While no investment is completely tax-free, there are few that offer significant tax advantages. The Public Provident Fund (PPF) is one such choice. Investing in the PPF might lower your taxable income under section 80C.
Q2. Which income is fully exempted from tax in India?
Under Section 10(1) of the Income Tax Act, income derived from agricultural operations is completely exempt from taxes and is considered tax-free in India. Any income received by any member of the HUF, 1961 from family property or income, or from the impartible family estate, is also completely exempt from taxes.
Q3. Is INR ₹7 Lacs income tax-free in India?

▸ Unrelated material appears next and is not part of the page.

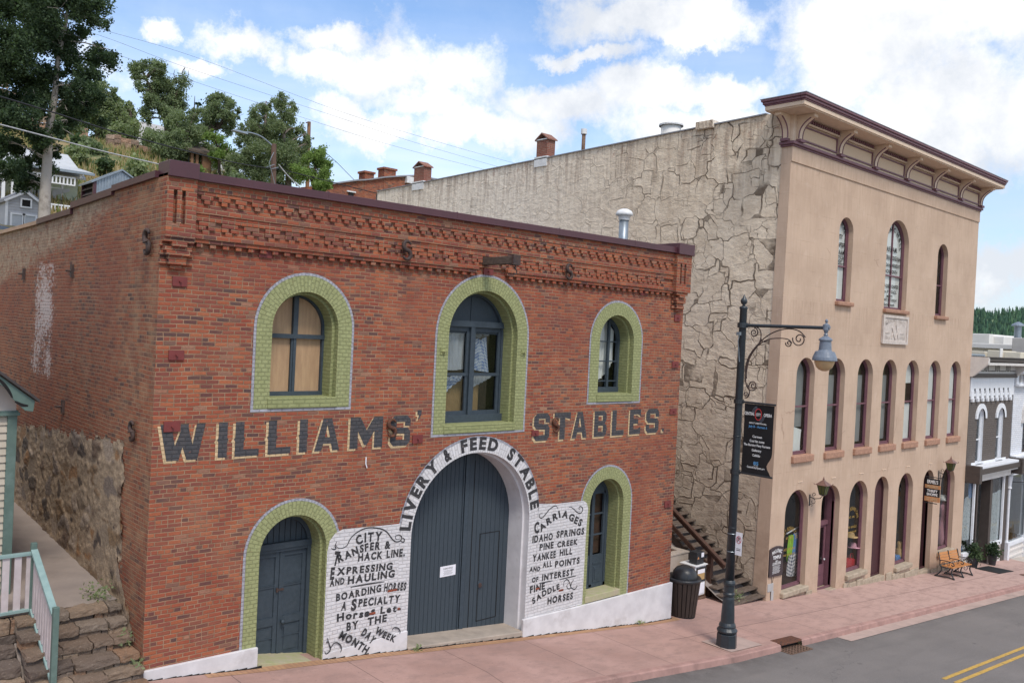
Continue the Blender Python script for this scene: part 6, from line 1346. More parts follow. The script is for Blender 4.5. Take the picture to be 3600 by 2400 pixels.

People who earn up to INR ₹7 Lacs are exempt from paying tax under the new tax system. They will be qualified for a section 87A reimbursement.
Q4. Is salary income tax-free in India?
No. The Income Tax Act generally applies to salary income. On the other hand, in specific circumstances, some allowances and privileges are permitted.
Q5. Is agriculture income tax-free in India?
In India, revenue from agriculture is not taxable. However, the notion of partial integration applies to agricultural income if net agricultural income exceeds Rs. 5,000 and non-agricultural income exceeds the basic exemption limit.
Q6. Can I opt for the new regime if I have tax-free income?
Yes, even with tax-free income, you can choose the new system.
Q7. What is the tax-free income limit in India?
The upper limit of tax-free income in India is explained in the following sections.
Under the previous tax system, a person under 60 years old was exempt up to Rs. 2.5 lakhs, senior citizens between the ages of 60 and 80 was exempt up to Rs. 3 lakhs, and a super senior citizen over 80 years old were exempt up to Rs. 5 lakhs.
For those who choose to adopt the new tax system, the maximum amount free from taxes is Rs. 3 lakhs.
Q8. What is fully exempted income?
Exempt incomes are those that, according to income tax legislation, are not subject to taxation; that is, they are not included in the ,total income for calculating taxes whereas taxable incomes are subject to taxation. Income that is not expected to be subject to tax is known as exempt income.